If Nadya Tolokonnikova (above) wanted to abandon protest and
flee Russia for a life of quiet exile in the west, it wouldn’t be so
surprising.
Although she was freed, by presidential amnesty, last December
after serving 18 months in prison for participating in an anti-Putin punk protest,
the Pussy Rioter remains under the close watch of the Russian state.
Naturally,
her emails are monitored; more disturbingly she recently discovered that state
security agents dropped by a cafe she regularly visits to install bugging
devices. She has been horsewhipped by police in Sochi and had green paint
thrown in her eyes by plain-clothed officers in a regional branch of
McDonald’s.
Many of her friends and fellow protesters have
decided to leave, in a new wave of departures that she describes as “the emigration
of disillusionment”.
In the two-and-a-half years since Pussy Riot, in
rainbow-colored tights and balaclavas, stormed into Moscow’s Christ the Saviour
cathedral to sing their Punk Prayer (“Virgin Mary, mother of God, banish Putin!

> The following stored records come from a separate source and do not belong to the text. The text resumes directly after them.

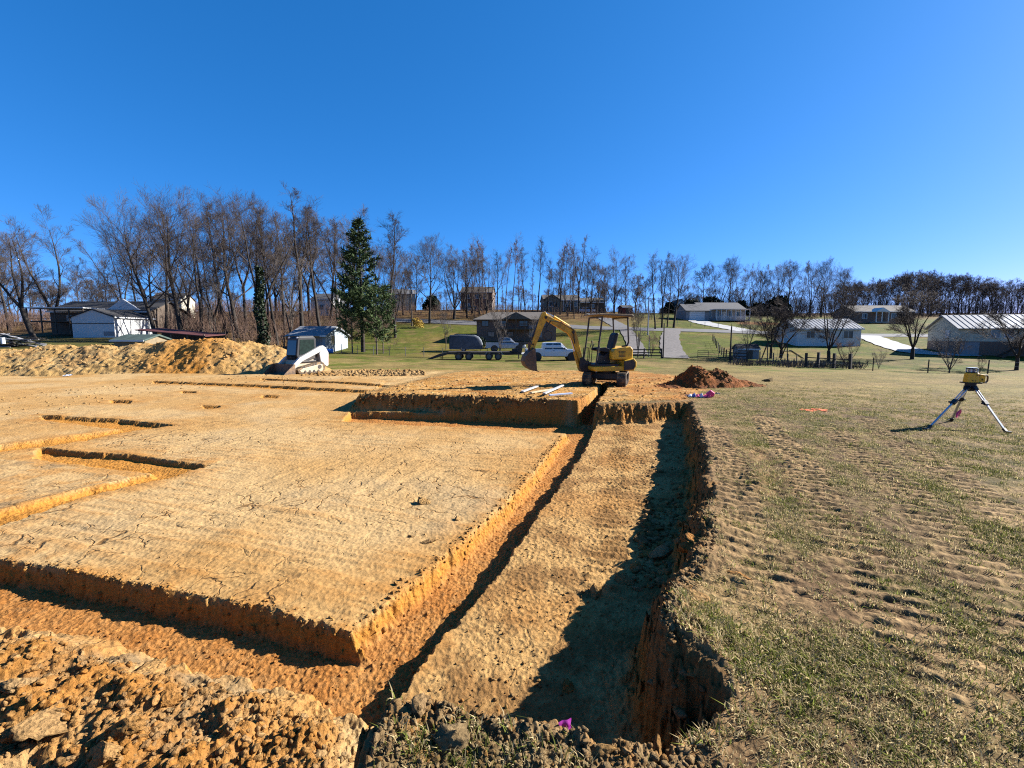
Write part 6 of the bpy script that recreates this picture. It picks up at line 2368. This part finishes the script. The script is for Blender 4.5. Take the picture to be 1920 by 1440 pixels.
def window(root, w, d, face, u, z, ww, hh, frame=None, nm='window'):
    t = .06
    if face == 'f':
        c_, s_ = (u, -d / 2 - .03, z), (ww, .08, hh)
    elif face == 'b':
        c_, s_ = (u, d / 2 + .03, z), (ww, .08, hh)
    elif face == 'l':
        c_, s_ = (-w / 2 - .03, u, z), (.08, ww, hh)
    else:
        c_, s_ = (w / 2 + .03, u, z), (.08, ww, hh)
    ax = 1 if face in 'lr' else 0
    m = MB()
    for sg in (-1, 1):
        q = list(c_)
        q[ax] += sg * (ww / 2)
        s2 = list(s_)
        s2[ax] = .09
        m.box(q, s2)
        q = list(c_)
        q[2] += sg * (hh / 2)
        s2 = list(s_)
        s2[ax] = ww + .09
        s2[2] = .09
        m.box(q, s2)
    m.box(c_, [.05 if i == ax else s_[i] * (.98 if i == 2 else .9) for i in range(3)])
    f = m.build(nm, frame or TRIM, root)
    s3 = list(s_)
    s3[1 - ax] = .03
    MB().box(c_, s3).build('pane', PANE, f)
    return f


def house(name, label, x, y, rz, w, d, h, rh, wall, roof, wins=(), doors=(), over=.35, hip=0.0, z=None, cat='house', found=.6, chim=None, ribs=0, gable_mat=None):
    zb = tz(x, y) if z is None else z
    T = empty(name, (x, y, zb), rz, label, cat)
    MB().ext([(-d / 2, -found), (d / 2, -found), (d / 2, h), (0, h + rh * (1 if not hip else .05)), (-d / 2, h)], -w / 2, w / 2, 'x').build('wall', wall, T)
    sl = rh / (d / 2)
    zl = h - sl * over + .03
    zr = h + rh + .05
    e = d / 2 + over
    if hip:
        hw = w / 2 + over
        V = [(-hw, -e, zl), (hw, -e, zl), (hw, e, zl), (-hw, e, zl), (-hw + hip, 0, zr), (hw - hip, 0, zr)]
        V += [(a, b, c_ - .14) for a, b, c_ in V[:4]]
        F = [(0, 1, 5, 4), (1, 2, 5), (2, 3, 4, 5), (3, 0, 4), (0, 6, 7, 1), (1, 7, 8, 2), (2, 8, 9, 3), (3, 9, 6, 0), (9, 8, 7, 6)]
        ro = MB().add(V, F).build('roof', roof, T)
    else:
        hw = w / 2 + over * .6
        ro = MB().ext([(-e, zl), (0, zr), (e, zl), (e, zl - .14), (0, zr - .16), (-e, zl - .14)], -hw, hw, 'x').build('roof', roof, T)
        if ribs:
            for k in range(ribs):
                xx = -hw + .2 + (2 * hw - .4) * k / (ribs - 1)
                MB().beam((xx, -e, zl + .012), (xx, 0, zr + .012), .06, .05).build('roof_rib', roof, ro)
        MB().box((0, -e - .012, zl - .07), (2 * hw, .02, .17)).build('fascia', TRIM, T)
    for wv in wins:
        window(T, w, d, *wv)
    for face, u, ww, hh, mt in doors:
        if face == 'f':
            MB().box((u, -d / 2 - .02, hh / 2), (ww, .08, hh)).build('door', mt, T)
        elif face == 'r':
            MB().box((w / 2 + .02, u, hh / 2), (.08, ww, hh)).build('door', mt, T)
        else:
            MB().box((-w / 2 - .02, u, hh / 2), (.08, ww, hh)).build('door', mt, T)
    if chim:
        MB().box((chim, 0, zr + .25), (.6, .6, 1.0)).build('chimney', BRICK, ro)
    return T


# white garage on the left, gable towards the field
gx0, gx1 = xat(137, 67), xat(216, 67)
gw = gx1 - gx0
G = house('white_garage', 'white garage with grey gable end beside the bare trees', (gx0 + gx1) / 2, 67 + 3.7, R(90), 7.4, gw, 2.75, 1.05, SID_W, ROOF_D, wins=(), over=.3, cat='garage')
MB().box((-3.72, 0, 1.75), (.05, gw, .10)).build('trim_band', WOODD, G)
for k in range(4):
    MB().box((-2.6 + k * 1.75, -gw / 2 - .02, 1.2), (.12, .06, 2.3)).build('wall_batten', SID_GR, G)
MB().box((-3.72, -gw / 2 + .8, .3), (.06, 1.6, .6)).build('base_panel', SID_GR, G)
# dark-roofed house with a deck behind it
hx = (xat(112, 76) + xat(296, 76)) / 2
H = house('dark_roofed_house', 'long low house with dark roof and flat-roofed deck on the far left', hx, 79, R(0), xat(296, 76) - xat(112, 76), 8.5, 3.2, 1.7, WOODD, ROOF_D, wins=(('f', -4.5, 1.9, 1.6, 1.1), ('f', 0.5, 1.9, 1.2, 1.1)), over=.5)
hwid = xat(296, 76) - xat(112, 76)
MB().ext([(hwid / 2 - 6.2, 3.3), (hwid / 2 - 1.2, 3.3), (hwid / 2 - 3.7, 5.0)], -4.95, -4.6).build('white_gable', TRIM, H)
dx0, dx1 = xat(54, 70) - hx, xat(166, 70) - hx
dY = -9.2
MB().box(((dx0 + dx1) / 2, dY + 2.2, 3.35), (dx1 - dx0, 5.0, .16)).build('deck_canopy', SID_W, H)
MB().box(((dx0 + dx1) / 2, dY + 2.4, 1.35), (dx1 - dx0 - .6, 4.4, .18)).build('deck_floor', WOODD, H)
for k in range(5):
    xx = dx0 + .3 + (dx1 - dx0 - .6) * k / 4
    MB().box((xx, dY - .05, 1.5), (.14, .14, 3.7)).build('deck_post', WOODD, H)
for k in range(3):
    MB().box(((dx0 + dx1) / 2, dY - .05, 1.75 + k * .25), (dx1 - dx0 - .6, .05, .06)).build('deck_rail', WOODD, H)
# old sheds in front
sx = (xat(212, 45) + xat(276, 45)) / 2
house('green_roofed_shed', 'low shed with green roof and tan gable behind the spoil mound', sx, 46.5, R(-6), xat(276, 45) - xat(212, 45), 3.0, 1.05, .45, M('dark_tan_boards', (.20, .15, .085), .8, var=.2, scale=3), M('dark_green_roof', (.05, .075, .062), .8, var=.3, scale=2), over=.3, cat='shed')
lx0, lx1 = xat(262, 53), xat(396, 53)
S = empty('lean_to_shed', ((lx0 + lx1) / 2, 54, tz((lx0 + lx1) / 2, 54)), R(-2), 'open lean-to with rusty red sloping roof behind the spoil mound', 'shed')
lw = lx1 - lx0
MB().add([(-lw / 2, -1.8, 1.95), (lw / 2, -1.8, 1.25), (lw / 2, 2.0, 1.45), (-lw / 2, 2.0, 2.2), (-lw / 2, -1.8, 1.85), (lw / 2, -1.8, 1.15), (lw / 2, 2.0, 1.35), (-lw / 2, 2.0, 2.1)],
         [(0, 1, 2, 3), (7, 6, 5, 4), (0, 4, 5, 1), (1, 5, 6, 2), (2, 6, 7, 3), (3, 7, 4, 0)]).build('roof', ROOF_R, S)
for k in range(5):
    xx = -lw / 2 + .3 + (lw - .6) * k / 4
    MB().box((xx, -1.6, .55), (.14, .14, 1.7)).build('post', WOODD, S)
MB().box((0, 1.9, .8), (lw - .3, .08, 1.7)).build('back_wall', WOODD, S)
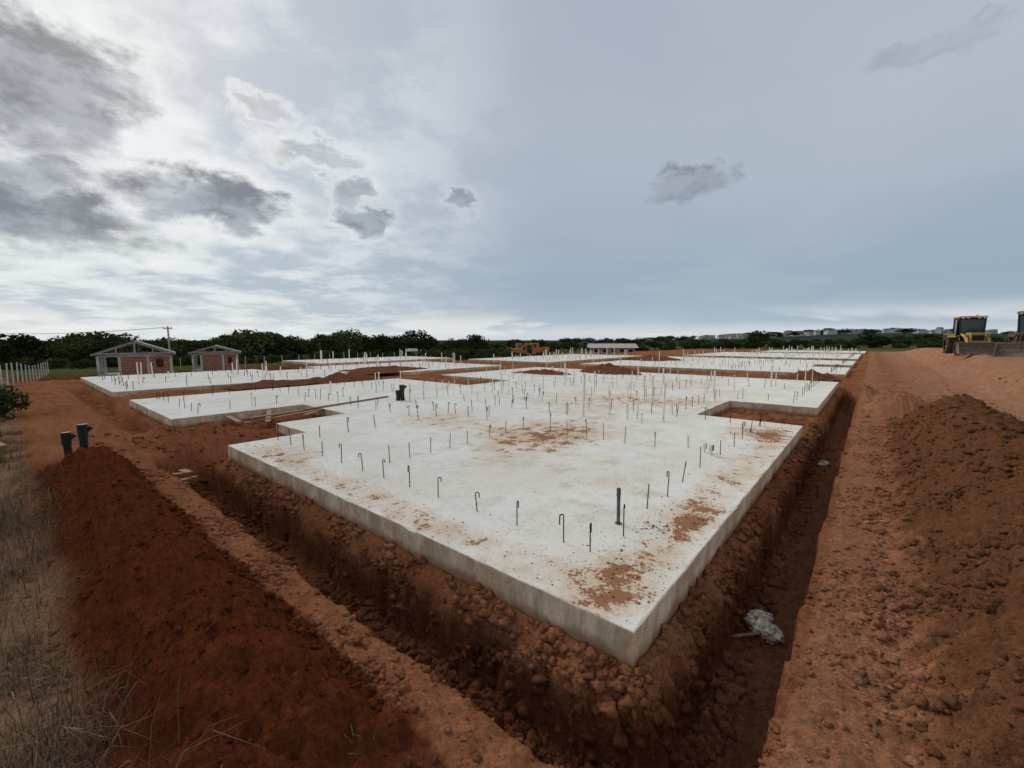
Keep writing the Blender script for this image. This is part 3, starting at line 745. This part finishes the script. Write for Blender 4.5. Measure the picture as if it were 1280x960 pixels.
# ---------------------------------------------------------------- machines
def wheel(acc,x,y,r,w,mt,mr_):
    n=24
    prof=[(-w/2,r*.55),(-w/2,r*.90),(-w*.38,r),(w*.38,r),(w/2,r*.90),(w/2,r*.55)]
    vs=[];fs=[]
    for k in range(n):
        t=2*math.pi*k/n
        for (yy,rr) in prof: vs.append((x+rr*math.cos(t),y+yy,r+rr*math.sin(t)))
    m=len(prof)
    for k in range(n):
        for j in range(m-1): fs.append((k*m+j,k*m+j+1,((k+1)%n)*m+j+1,((k+1)%n)*m+j))
    acc.add(vs,fs,mt)
    acc.tube([(x,y-w*.3,r),(x,y+w*.3,r)],r*.56,16,mr_);acc.tube([(x,y-w*.42,r),(x,y+w*.42,r)],r*.2,10,mt)
    for k in range(n):
        t=2*math.pi*(k+.5)/n;acc.box((x+r*math.cos(t),y+(w*.2 if k%2 else -w*.2),r+r*math.sin(t)),(.05,w*.5,r*.10),mt,Matrix.Rotation(-t,3,'Y'))
def backhoe(x,y,ang,paint=YEL):
    e=empty('backhoe_loader',Matrix.Translation((x,y,gz(x,y)-.02))@Matrix.Rotation(ang,4,'Z'))
    a=Acc()
    for yy in(-.84,.84): wheel(a,-.95,yy,.70,.46,0,1);wheel(a,1.15,yy*.96,.46,.34,0,1)
    a.obj('wheels',[TYRE,paint],e)
    a=Acc();a.box((.1,0,.72),(2.9,.6,.3),1);a.box((1.15,0,1.22),(1.35,.78,.62),0,None,.88);a.box((1.84,0,1.12),(.05,.60,.46),1);a.box((1.9,0,.84),(.12,.8,.14),0)
    for yy in(-.42,.42): a.box((1.0,yy*.93,1.2),(.7,.03,.3),1)
    a.box((1.15,0,.52),(.2,1.4,.16),1);a.box((-.95,0,.72),(.4,1.3,.3),1)
    for yy in(-.86,.86):
        for (x1,z1),(x2,z2) in(((-1.66,1.05),(-1.5,1.42)),((-1.5,1.42),(-.5,1.45)),((-.5,1.45),(-.2,1.18))):
            L_=math.hypot(x2-x1,z2-z1);a.box(((x1+x2)/2,yy,(z1+z2)/2),(L_,.48,.06),0,Matrix.Rotation(-math.atan2(z2-z1,x2-x1),3,'Y'))
    for yy in(-.5,.5): a.box((-.05,yy,.75),(.7,.35,.5),1)
    a.tube([(1.3,.25,1.45),(1.3,.25,2.05)],.04,8,1)
    a.obj('body_and_hood',[paint,DKM],e,bevel=.02)
    a=Acc()
    for yy in(-.66,.66):
        a.tube([(-1.15,yy,1.35),(-1.05,yy,2.6)],.05,4);a.tube([(-.25,yy,1.2),(-.2,yy,2.6)],.04,4);a.tube([(.42,yy*.9,1.25),(.28,yy,2.6)],.05,4)
        a.tube([(-1.15,yy,1.42),(-.25,yy,1.2),(.42,yy*.9,1.25)],.05,4);a.tube([(-1.1,yy,2.58),(.3,yy,2.58)],.05,4)
    a.tube([(.42,-.6,1.3),(.42,.6,1.3)],.05,4);a.tube([(.28,-.66,2.56),(.28,.66,2.56)],.05,4);a.tube([(-1.1,-.66,1.4),(-1.1,.66,1.4)],.05,4)
    a.box((-.38,0,1.2),(1.5,1.25,.1),0);a.box((.38,0,1.05),(.1,1.2,.5),0);a.obj('cab_frame',[DKM],e)
    a=Acc();a.box((-.4,0,2.68),(1.75,1.52,.13),0,None,.90);
    a.box((.5,0,2.60),(.06,1.3,.07),1)
    for yy in(-.55,-.28,.28,.55): a.box((.55,yy,2.60),(.08,.14,.10),2)
    a.tube([(-.2,.3,2.74),(-.2,.3,2.86)],.06,8,2)
    a.obj('cab_roof',[paint,DKM,WHITEC],e,bevel=.02)
    a=Acc();a.add([(.40,-.58,1.32),(.40,.58,1.32),(.29,.62,2.52),(.29,-.62,2.52)],[(0,1,2,3)]);a.add([(-1.13,-.6,1.42),(-1.13,.6,1.42),(-1.06,.62,2.54),(-1.06,-.62,2.54)],[(3,2,1,0)])
    for yy in(-.66,.66): a.add([(-1.1,yy,1.44),(-.28,yy,1.25),(-.22,yy,2.54),(-1.04,yy,2.54)],[(0,1,2,3)])
    a.obj('cab_glass',[GLASS],e)
    a=Acc();a.box((-.6,0,1.5),(.5,.5,.5),0);a.box((-.82,0,1.95),(.14,.48,.6),0);a.tube([(.1,0,1.25),(-.08,0,1.8)],.03,6);a.obj('seat',[DKM],e)
    a=Acc()
    for yy in(-.54,.54):
        a.tube([(.5,yy,1.42),(1.4,yy,1.22),(2.1,yy,.78),(2.4,yy,.32)],[.08,.10,.09,.07],6,0);a.tube([(.6,yy,.75),(1.5,yy,1.08)],.05,8,1)
        a.tube([(1.3,yy,1.42),(2.1,yy,1.15),(2.42,yy,.72)],.035,6,1)
    a.tube([(1.95,-.54,.9),(1.95,.54,.9)],.05,6,0)
    a.obj('loader_arms',[paint,DKM],e)
    a=Acc();pr=[(2.5,.86),(2.40,.5),(2.45,.18),(2.65,.04),(3.2,.04),(3.2,.08),(2.68,.09),(2.51,.22),(2.46,.5),(2.54,.84)]
    n=len(pr);vs=[(p[0],s*1.15,p[1]) for s in(-1,1) for p in pr];fs=[(i,(i+1)%n,n+(i+1)%n,n+i) for i in range(n)];a.add(vs,fs,0)
    for s in(-1,1):
        q=[(2.5,.86),(2.40,.5),(2.45,.18),(2.65,.04),(3.2,.04),(2.95,.45)]
        a.add([(p[0],s*1.15,p[1]) for p in q]+[(p[0],s*1.12,p[1]) for p in q],[(0,1,2,3,4,5),(11,10,9,8,7,6)]+[(i,(i+1)%6,6+(i+1)%6,6+i) for i in range(6)],0)
    for k in range(8): a.box((3.26,-1.02+k*.291,.055),(.14,.07,.04),0)
    a.obj('front_bucket',[STEEL],e)
    a=Acc();a.box((-1.75,0,.75),(.3,1.7,.5),0)
    for yy in(-.85,.85): a.box((-1.8,yy,.6),(.16,.16,1.0),0);a.box((-1.8,yy,.06),(.4,.3,.08),0)
    a.tube([(-1.9,0,.9),(-2.2,0,1.5),(-2.1,0,2.2),(-1.8,0,2.5)],[.14,.13,.11,.09],6,1);a.tube([(-1.75,0,2.55),(-2.5,0,1.8),(-2.9,0,1.3)],[.09,.1,.07],6,1);a.tube([(-2.3,0,1.2),(-2.4,0,2.1)],.05,8,0)
    a.box((-2.9,0,1.05),(.4,.5,.45),0,Matrix.Rotation(.5,3,'Y'),.75)
    a.obj('backhoe_boom',[DKM,paint],e)
    return e
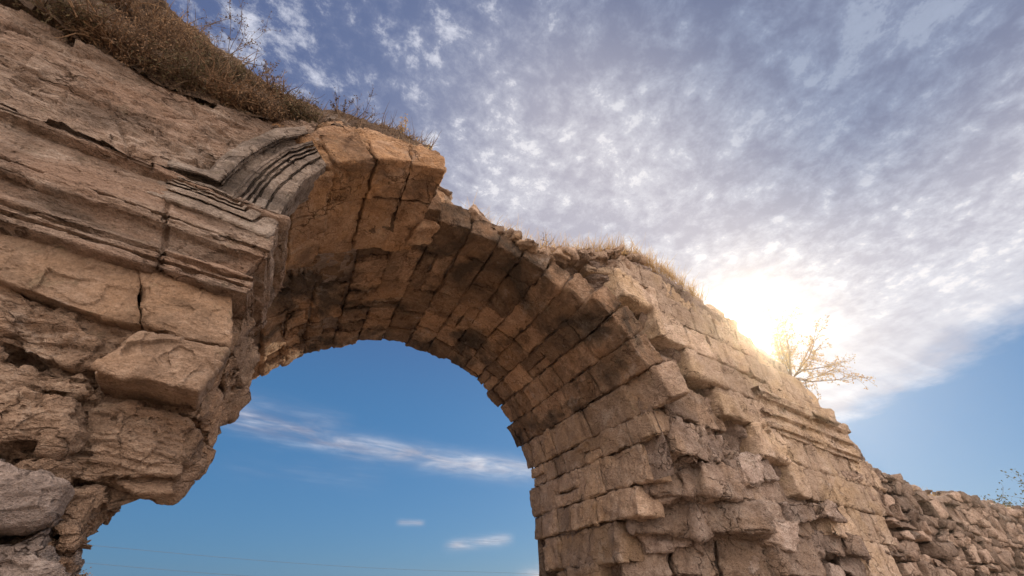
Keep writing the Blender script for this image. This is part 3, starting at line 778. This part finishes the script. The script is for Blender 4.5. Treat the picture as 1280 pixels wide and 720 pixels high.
weed(PL(330, 98, .9), .55, 4, 'short dry weed at the foot of the slope just past the tallest weed')
weed(PL(452, 158, .5), .62, 4, 'curved bare weed near the broken tip of the arch ring', (.2, 0, 0), leafy=3)
weed(PL(502, 174, .5), .55, 6, 'pale leafy weed right at the broken tip of the arch ring', (0, 0, 0), (MAT_TWIG, MAT_GOLD), 10)
weed(PL(425, 148, .5), .34, 5, 'low dry weed between the last shrub and the curved weed', leafy=6)
weed(wall_pt(676, 320, 5.4, -.1, 5), .62, 6, 'thin dry weed standing in the dip of the crown', leafy=2, spread=.3)
weed(wall_pt(600, 286, 5.4, -.1, 5), .32, 5, 'short dry weed below the broken tip, on the thin crown', leafy=4, spread=.4)

def grass(name, pts_fn, n, hmin, hmax, mat, label, parent=None, wid=.007):
    m = M()
    for k in range(n):
        p = pts_fn(); h = hmin+(hmax-hmin)*rng.random()**1.6
        d = unit(np.array([rng.normal(.1, .35), rng.normal(-.1, .35), 1])); P, _ = path(p, d, h, 4, .13, .03)
        s = unit(np.array([rng.normal(), rng.normal(), 0])); w = np.linspace(1, .15, 5)[:, None]*wid*(.6+.8*rng.random())
        m.add(np.stack([P-s*w, P+s*w], 1), grid_quads(5, 2), rng.random())
    o = m.build(name, mat); return tag(o, label, 'grass', None, 'stuff')
def crest():
    x = 1.6+6.8*rng.beta(1.5, 1.3); return np.array([x, float(front_base(np.array(x)))+.06+.5*rng.random(), float(top_z(x))-.02-.06*rng.random()])
grass('dry_grass', crest, 4600, .12, .62, MAT_STRAW, 'straw coloured dry grass along the crest above the vault')
def crest2():
    x = 8.4+5.8*rng.random(); return np.array([x, float(front_base(np.array(x)))+.30+.3*rng.random(), float(top_z(x))-.03-.06*rng.random()])
grass('dry_grass', crest2, 2200, .06, .26, MAT_STRAW, 'short dry grass down the far slope of the archway')
def lowg():
    x = 13.5+19*rng.random(); return np.array([x, lowY(x)+.1+.9*rng.random(), float(lowtop(x))-.06])
grass('dry_grass', lowg, 2600, .06, .32, MAT_STRAW, 'dry grass along the top of the low rubble wall')
def cap_top():
    k = int(rng.integers(0, 200)); j = int(rng.integers(5, 62)); return CAP[k, j] + np.array([0, 0, -.02])
grass('dry_grass', cap_top, 1300, .12, .55, MAT_TWIG, 'long dry grass and stems on the earth heap over the near wall')
def ring_top():
    t = rng.random(); return PL(400+140*t, 158+27*t, .25+.4*rng.random())-np.array([0, 0, .05])
grass('dry_grass', ring_top, 300, .05, .16, MAT_STRAW, 'sparse dry grass on the broken arch ring')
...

Virgin Mary, mother of God, banish him we pray thee!”), the optimistic
exuberance of Russia’s anti-Putin protest scene has mostly faded to despair.
Recently she has met her heroes Patti Smith and Noam
Chomsky, spoken at Harvard Institute of Politics, and spent half the night
following her talk protesting outside a police station at the arrest of a
Harvard student for trespassing (he was later released).
She is feted for her
bravery, and gets rock star treatment everywhere she goes, but she says that
she is always anxious to return to Moscow, to get back to work.
She laughs at
the notion of Federal Security Service (FSB) agents trying to wire up her
favorite cafe, and says with the wry understatement that flows beneath most of
her comments: “It’s obviously not very nice.
It makes you realize that the
conditions we endured in prison aren’t actually that different from the
conditions we’re faced with now that we’re free.”